Wine can of course be anything at all. It could be milk, or used motor oil, or hydrofluoric acid. It need not even be a liquid, or tangible. Wine could be a really bad poem by an amateur, or a class of neutron stars that astrophysicists have yet to discover.
Shame on the Catholic Church for trying to pin down a word so that it means one thing and one thing only.
The argument is not that the definition of wine is malleable (which it definitely can be without falling down your slippery slope), but that being picky about the definition misses the point of the Eucharist entirely.
Well, when Jesus was incarnated on Earth his primary focus was on how we just have to be loose with our definition of wine.
I don't know why the Catholics have such a problem with this. Pretty much every story you read about Jesus, he was pointing out how wine could be anything. Even water.
So yeh, being picky about the definition of wine is probably the most blasphemous thing anyone could say or do.

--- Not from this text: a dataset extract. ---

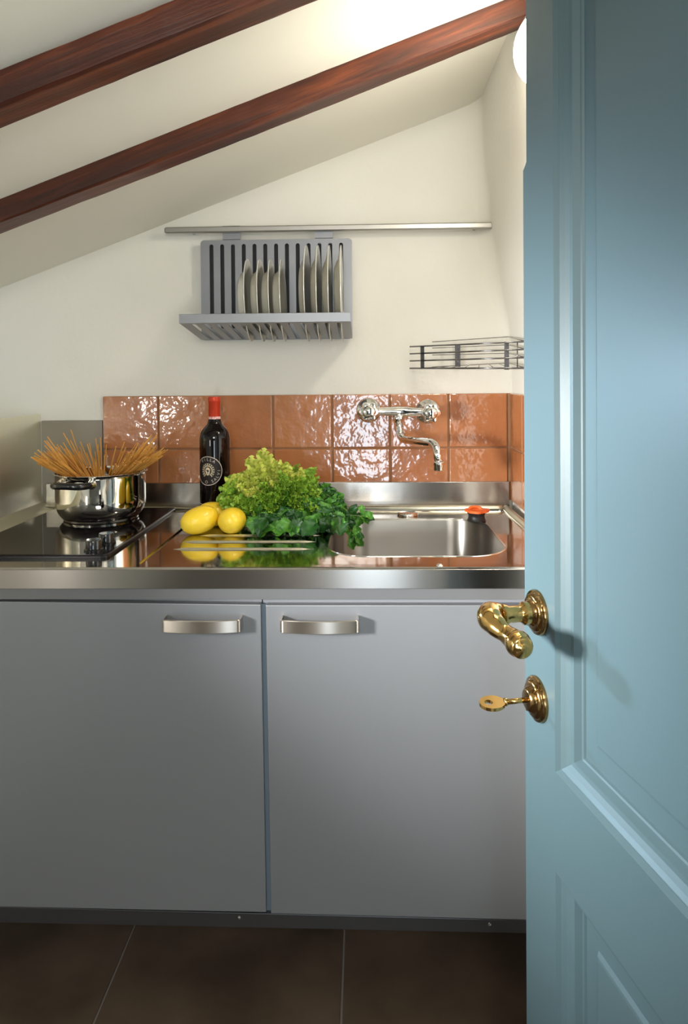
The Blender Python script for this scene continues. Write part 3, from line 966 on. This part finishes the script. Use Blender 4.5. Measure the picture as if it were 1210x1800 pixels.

Again: I don't think this is a mainstream Catholic church thing. You'll see downthread people besides myself relating stories of priests consecrating Triscuits or wine parishioners brought back from trips. Eastern-Rite Catholics all use leavened bread, apparently.
Traditionalist Catholicism (tradcath-ism) is not the same religion as Roman Catholicism. It's a weird splinter thing.
Traditionalist catholics celebrate the mass as it always was. The new religion you are alluding to that would consecrate a triscuit is what is out of lines. You can't accuse a group that stays the same as creating a new religion while you consecrate snacks from the grocery store.
Nevertheless, there is no objection to using eastern rite leavening or wine made from grapes from elsewhere. The eastern rites are just doing what they've always done and the wine just has to be grape wine and fermented. This is not a novel rule. It's how it's always been done. You can read any older document on the matter to realize the so called traditionalists are not creating a new religion.
That's fine! Every religion has an intricate set of justifications for its practices and I generally respect them all. All I have to say about traditionalist Catholics is that they aren't mainstream Catholics.
This is like calling protestants mainstream Catholics because there are more aggregate protestants in the us than Catholics. At some point we must be clear as to definitions. If you start doing things like consecrating triscuits you are not Catholic. You can be whatever you like but it is simply dishonest to say you're Catholic. Anymore than the protestants are.
Why would what’s true and required about the Eucharist (at the most fundamental level) change from, say, 1923 to 2023?
The matter at hand is not a trad thing (but I will disclose that I am in the trad camp): these are just basics covered in e.g. the 1997 Catechism promulgated by John Paul II and the the 1983 Code of Canon Law, which are 100% mainstream.
Shame on the Catholic Church for trying to pin down a word so that it means one thing and one thing only.